Decomposition of the Continuous Ranked Probability Score for Ensemble Prediction Systems

TLDR: In this article, the continuous ranked probability score (CRPS) is decomposed into a reliability part and a resolution/uncertainty part, in a way similar to the decomposition of the Brier score.

Abstract: Some time ago, the continuous ranked probability score (CRPS) was proposed as a new verification tool for (probabilistic) forecast systems. Its focus is on the entire permissible range of a certain (weather) parameter. The CRPS can be seen as a ranked probability score with an infinite number of classes, each of zero width. Alternatively, it can be interpreted as the integral of the Brier score over all possible threshold values for the parameter under consideration.
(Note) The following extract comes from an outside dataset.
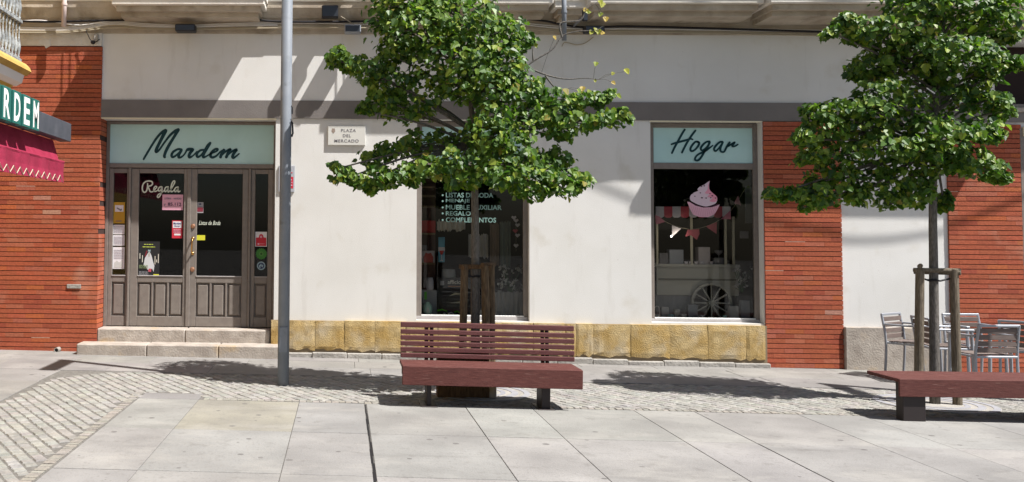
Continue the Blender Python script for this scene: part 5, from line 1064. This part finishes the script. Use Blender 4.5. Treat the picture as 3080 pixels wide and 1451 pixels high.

For a deterministic forecast system the CRPS reduces to the mean absolute error. In this paper it is shown that for an ensemble prediction system the CRPS can be decomposed into a reliability part and a resolution/uncertainty part, in a way that is similar to the decomposition of the Brier score. The reliability part of the CRPS is closely connected to the rank histogram of the ensemble, while the resolution/ uncertainty part can be related to the average spread within the ensemble and the behavior of its outliers. The usefulness of such a decomposition is illustrated for the ensemble prediction system running at the European Centre for Medium-Range Weather Forecasts. The evaluation of the CRPS and its decomposition proposed in this paper can be extended to systems issuing continuous probability forecasts, by realizing that these can be interpreted as the limit of ensemble forecasts with an infinite number of members.